DIARY: 'Dead' Dutchman will recreate Honda's 'cog' for true domino effect

Campaign, Friday, 19 September 2003 12:00AM

Domino-toppling may not be globally renowned, but that could all change if the game's latest "crazy" tumbling attempt is a rip-roaring success.

Forget everything you've ever watched as a child on Roy Castle's Record Breakers. Forget the unglamorous locations - usually the nearest school gym if memory serves correctly - and the endless efforts to raise a nation's miniature flag for the finale of each "nail-biting" run ... will they all fall down or won't they?

It seems now the downtrodden domino's most glorious hour could finally have arrived.

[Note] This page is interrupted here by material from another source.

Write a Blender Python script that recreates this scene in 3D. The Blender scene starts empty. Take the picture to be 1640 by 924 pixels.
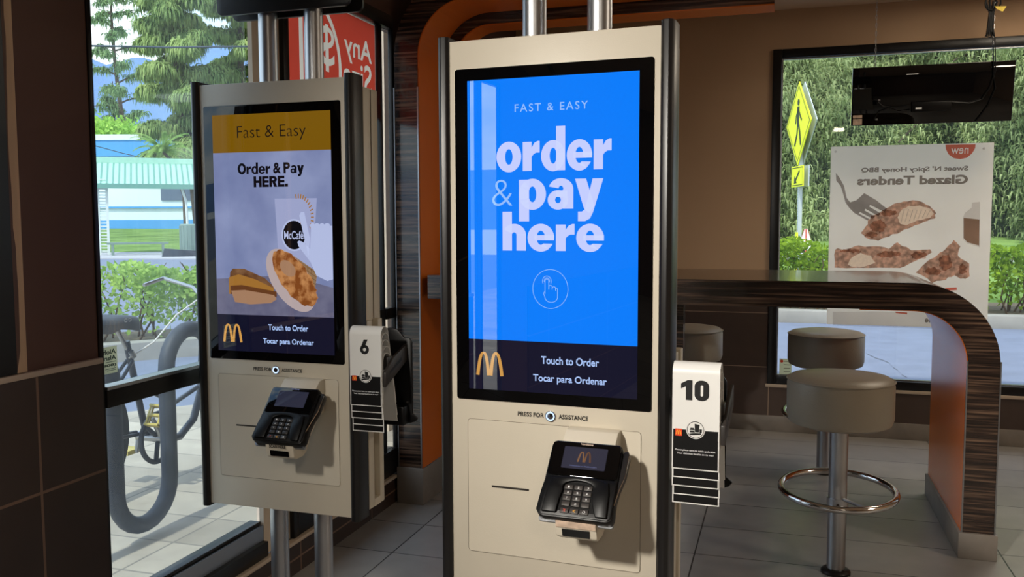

For if what Robin Weijers, the Dutch domino-toppling world record holder, will try next week at Selfridges for Wieden & Kennedy cannot rescue the sport from its nerdy image, then surely nothing can.

As part of the IPA's contribution to the World Creative Forum, the ambitious Dutchman will attempt to replicate part of Wieden & Kennedy's much-vaunted "cog" ad for Honda, which was voted the "coolest ad of the year" by consumers in the Cool BrandLeaders survey. And he aims to do this using no fewer than 14,000 dominoes.

Quite a feat - if he can pull it off without using numerous takes, and requiring the spectacle to be filmed over two one-minute sections that are then cleverly sewn together.

Unlike the Wieden & Kennedy "cog" creators, Ben Walker and Matt Gooden, who dreamed up the domino challenge, Weijers will have one chance and one chance only to get it right.

And the pressure's on, according to Walker. "If he doesn't get it right he's a dead man," he says with an edgy laugh.

Walker admits that the "cog" ad was partly inspired by a fascination for the antics of bearded men, obsessed with spending hours standing thousands of black and white wooden blocks in elaborate neat rows and then watching them all fall down one after the other.